_Task directions:_ Copy out the listing that follows, exact in every word, and skip the images.

_Supplied information:_
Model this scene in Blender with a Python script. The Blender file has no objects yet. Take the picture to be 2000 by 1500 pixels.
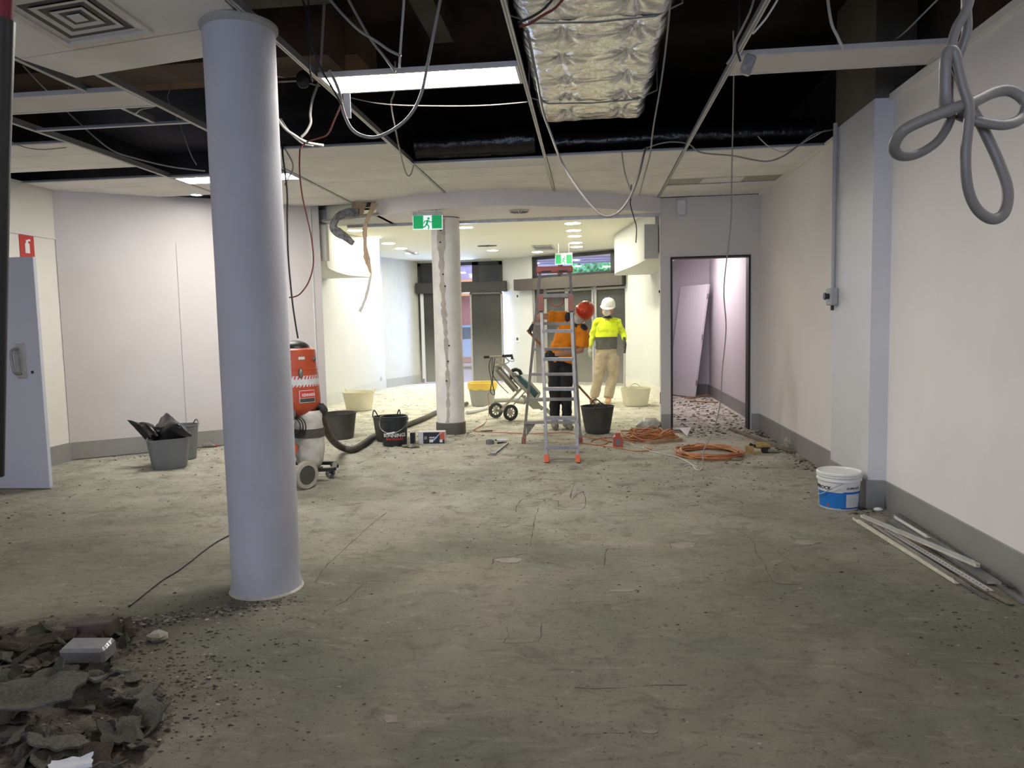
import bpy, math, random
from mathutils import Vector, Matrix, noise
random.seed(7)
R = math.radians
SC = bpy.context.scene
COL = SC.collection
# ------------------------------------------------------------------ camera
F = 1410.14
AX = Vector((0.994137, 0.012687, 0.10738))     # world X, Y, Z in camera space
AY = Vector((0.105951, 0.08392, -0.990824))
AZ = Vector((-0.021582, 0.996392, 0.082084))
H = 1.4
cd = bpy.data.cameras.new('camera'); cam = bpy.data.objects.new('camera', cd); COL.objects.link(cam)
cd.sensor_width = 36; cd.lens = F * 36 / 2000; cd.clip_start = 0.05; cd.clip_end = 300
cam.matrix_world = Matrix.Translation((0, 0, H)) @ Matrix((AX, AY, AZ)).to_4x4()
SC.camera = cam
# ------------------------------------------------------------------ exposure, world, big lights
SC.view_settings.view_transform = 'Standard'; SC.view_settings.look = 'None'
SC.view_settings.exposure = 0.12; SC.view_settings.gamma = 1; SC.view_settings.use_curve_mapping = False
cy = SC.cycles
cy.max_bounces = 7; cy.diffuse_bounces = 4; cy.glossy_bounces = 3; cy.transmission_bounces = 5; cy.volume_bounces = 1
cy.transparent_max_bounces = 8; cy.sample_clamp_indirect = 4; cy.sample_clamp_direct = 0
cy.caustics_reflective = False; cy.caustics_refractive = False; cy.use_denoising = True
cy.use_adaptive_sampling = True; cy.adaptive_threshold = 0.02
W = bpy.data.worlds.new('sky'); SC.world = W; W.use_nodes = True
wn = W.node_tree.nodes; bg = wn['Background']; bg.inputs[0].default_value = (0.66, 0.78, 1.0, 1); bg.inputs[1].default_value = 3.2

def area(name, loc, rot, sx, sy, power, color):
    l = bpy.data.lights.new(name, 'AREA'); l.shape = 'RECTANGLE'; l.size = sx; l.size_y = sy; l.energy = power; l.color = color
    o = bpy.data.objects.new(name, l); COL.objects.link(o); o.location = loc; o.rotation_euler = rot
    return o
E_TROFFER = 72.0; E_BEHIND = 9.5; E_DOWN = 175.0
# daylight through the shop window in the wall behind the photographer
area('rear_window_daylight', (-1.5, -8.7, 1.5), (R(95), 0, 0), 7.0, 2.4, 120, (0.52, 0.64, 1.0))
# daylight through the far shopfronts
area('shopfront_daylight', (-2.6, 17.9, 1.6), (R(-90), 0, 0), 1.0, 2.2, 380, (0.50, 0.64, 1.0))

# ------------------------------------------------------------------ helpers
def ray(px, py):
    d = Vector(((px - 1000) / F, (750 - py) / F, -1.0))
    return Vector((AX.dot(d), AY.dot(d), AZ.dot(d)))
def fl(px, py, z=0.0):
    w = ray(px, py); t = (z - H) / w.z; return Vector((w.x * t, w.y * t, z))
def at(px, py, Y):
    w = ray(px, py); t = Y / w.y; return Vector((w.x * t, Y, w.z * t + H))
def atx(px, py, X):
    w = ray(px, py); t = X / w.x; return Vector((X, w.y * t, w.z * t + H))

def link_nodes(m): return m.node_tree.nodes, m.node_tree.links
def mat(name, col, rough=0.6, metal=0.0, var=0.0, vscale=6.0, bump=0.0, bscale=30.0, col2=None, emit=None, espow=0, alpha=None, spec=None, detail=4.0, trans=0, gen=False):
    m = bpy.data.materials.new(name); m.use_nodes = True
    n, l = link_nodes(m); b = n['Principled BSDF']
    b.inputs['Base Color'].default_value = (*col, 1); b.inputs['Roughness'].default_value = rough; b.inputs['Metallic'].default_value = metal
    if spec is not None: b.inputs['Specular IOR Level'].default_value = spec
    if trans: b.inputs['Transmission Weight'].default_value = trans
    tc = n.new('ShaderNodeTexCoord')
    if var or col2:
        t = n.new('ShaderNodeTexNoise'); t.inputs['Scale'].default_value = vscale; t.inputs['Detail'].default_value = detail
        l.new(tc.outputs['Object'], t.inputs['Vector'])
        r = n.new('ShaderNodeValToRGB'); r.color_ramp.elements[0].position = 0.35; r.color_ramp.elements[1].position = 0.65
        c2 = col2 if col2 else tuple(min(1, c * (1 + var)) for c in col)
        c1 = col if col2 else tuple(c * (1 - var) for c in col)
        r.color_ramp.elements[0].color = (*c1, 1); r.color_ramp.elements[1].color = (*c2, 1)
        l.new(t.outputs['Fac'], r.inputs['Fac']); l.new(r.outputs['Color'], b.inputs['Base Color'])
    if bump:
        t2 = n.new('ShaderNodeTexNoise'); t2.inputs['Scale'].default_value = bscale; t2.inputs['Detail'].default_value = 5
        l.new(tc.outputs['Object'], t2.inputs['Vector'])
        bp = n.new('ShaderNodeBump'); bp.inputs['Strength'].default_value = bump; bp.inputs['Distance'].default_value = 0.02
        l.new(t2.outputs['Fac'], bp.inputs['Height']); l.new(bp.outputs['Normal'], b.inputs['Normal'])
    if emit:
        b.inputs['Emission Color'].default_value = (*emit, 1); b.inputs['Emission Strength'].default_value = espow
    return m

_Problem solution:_
Model this scene in Blender with a Python script. The Blender file has no objects yet. Take the picture to be 2000 by 1500 pixels.
import bpy, math, random
from mathutils import Vector, Matrix, noise
random.seed(7)
R = math.radians
SC = bpy.context.scene
COL = SC.collection
# ------------------------------------------------------------------ camera
F = 1410.14
AX = Vector((0.994137, 0.012687, 0.10738))     # world X, Y, Z in camera space
AY = Vector((0.105951, 0.08392, -0.990824))
AZ = Vector((-0.021582, 0.996392, 0.082084))
H = 1.4
cd = bpy.data.cameras.new('camera'); cam = bpy.data.objects.new('camera', cd); COL.objects.link(cam)
cd.sensor_width = 36; cd.lens = F * 36 / 2000; cd.clip_start = 0.05; cd.clip_end = 300
cam.matrix_world = Matrix.Translation((0, 0, H)) @ Matrix((AX, AY, AZ)).to_4x4()
SC.camera = cam
# ------------------------------------------------------------------ exposure, world, big lights
SC.view_settings.view_transform = 'Standard'; SC.view_settings.look = 'None'
SC.view_settings.exposure = 0.12; SC.view_settings.gamma = 1; SC.view_settings.use_curve_mapping = False
cy = SC.cycles
cy.max_bounces = 7; cy.diffuse_bounces = 4; cy.glossy_bounces = 3; cy.transmission_bounces = 5; cy.volume_bounces = 1
cy.transparent_max_bounces = 8; cy.sample_clamp_indirect = 4; cy.sample_clamp_direct = 0
cy.caustics_reflective = False; cy.caustics_refractive = False; cy.use_denoising = True
cy.use_adaptive_sampling = True; cy.adaptive_threshold = 0.02
W = bpy.data.worlds.new('sky'); SC.world = W; W.use_nodes = True
wn = W.node_tree.nodes; bg = wn['Background']; bg.inputs[0].default_value = (0.66, 0.78, 1.0, 1); bg.inputs[1].default_value = 3.2

def area(name, loc, rot, sx, sy, power, color):
    l = bpy.data.lights.new(name, 'AREA'); l.shape = 'RECTANGLE'; l.size = sx; l.size_y = sy; l.energy = power; l.color = color
    o = bpy.data.objects.new(name, l); COL.objects.link(o); o.location = loc; o.rotation_euler = rot
    return o
E_TROFFER = 72.0; E_BEHIND = 9.5; E_DOWN = 175.0
# daylight through the shop window in the wall behind the photographer
area('rear_window_daylight', (-1.5, -8.7, 1.5), (R(95), 0, 0), 7.0, 2.4, 120, (0.52, 0.64, 1.0))
# daylight through the far shopfronts
area('shopfront_daylight', (-2.6, 17.9, 1.6), (R(-90), 0, 0), 1.0, 2.2, 380, (0.50, 0.64, 1.0))

# ------------------------------------------------------------------ helpers
def ray(px, py):
    d = Vector(((px - 1000) / F, (750 - py) / F, -1.0))
    return Vector((AX.dot(d), AY.dot(d), AZ.dot(d)))
def fl(px, py, z=0.0):
    w = ray(px, py); t = (z - H) / w.z; return Vector((w.x * t, w.y * t, z))
def at(px, py, Y):
    w = ray(px, py); t = Y / w.y; return Vector((w.x * t, Y, w.z * t + H))
def atx(px, py, X):
    w = ray(px, py); t = X / w.x; return Vector((X, w.y * t, w.z * t + H))

def link_nodes(m): return m.node_tree.nodes, m.node_tree.links
def mat(name, col, rough=0.6, metal=0.0, var=0.0, vscale=6.0, bump=0.0, bscale=30.0, col2=None, emit=None, espow=0, alpha=None, spec=None, detail=4.0, trans=0, gen=False):
    m = bpy.data.materials.new(name); m.use_nodes = True
    n, l = link_nodes(m); b = n['Principled BSDF']
    b.inputs['Base Color'].default_value = (*col, 1); b.inputs['Roughness'].default_value = rough; b.inputs['Metallic'].default_value = metal
    if spec is not None: b.inputs['Specular IOR Level'].default_value = spec
    if trans: b.inputs['Transmission Weight'].default_value = trans
    tc = n.new('ShaderNodeTexCoord')
    if var or col2:
        t = n.new('ShaderNodeTexNoise'); t.inputs['Scale'].default_value = vscale; t.inputs['Detail'].default_value = detail
        l.new(tc.outputs['Object'], t.inputs['Vector'])
        r = n.new('ShaderNodeValToRGB'); r.color_ramp.elements[0].position = 0.35; r.color_ramp.elements[1].position = 0.65
        c2 = col2 if col2 else tuple(min(1, c * (1 + var)) for c in col)
        c1 = col if col2 else tuple(c * (1 - var) for c in col)
        r.color_ramp.elements[0].color = (*c1, 1); r.color_ramp.elements[1].color = (*c2, 1)
        l.new(t.outputs['Fac'], r.inputs['Fac']); l.new(r.outputs['Color'], b.inputs['Base Color'])
    if bump:
        t2 = n.new('ShaderNodeTexNoise'); t2.inputs['Scale'].default_value = bscale; t2.inputs['Detail'].default_value = 5
        l.new(tc.outputs['Object'], t2.inputs['Vector'])
        bp = n.new('ShaderNodeBump'); bp.inputs['Strength'].default_value = bump; bp.inputs['Distance'].default_value = 0.02
        l.new(t2.outputs['Fac'], bp.inputs['Height']); l.new(bp.outputs['Normal'], b.inputs['Normal'])
    if emit:
        b.inputs['Emission Color'].default_value = (*emit, 1); b.inputs['Emission Strength'].default_value = espow
    return m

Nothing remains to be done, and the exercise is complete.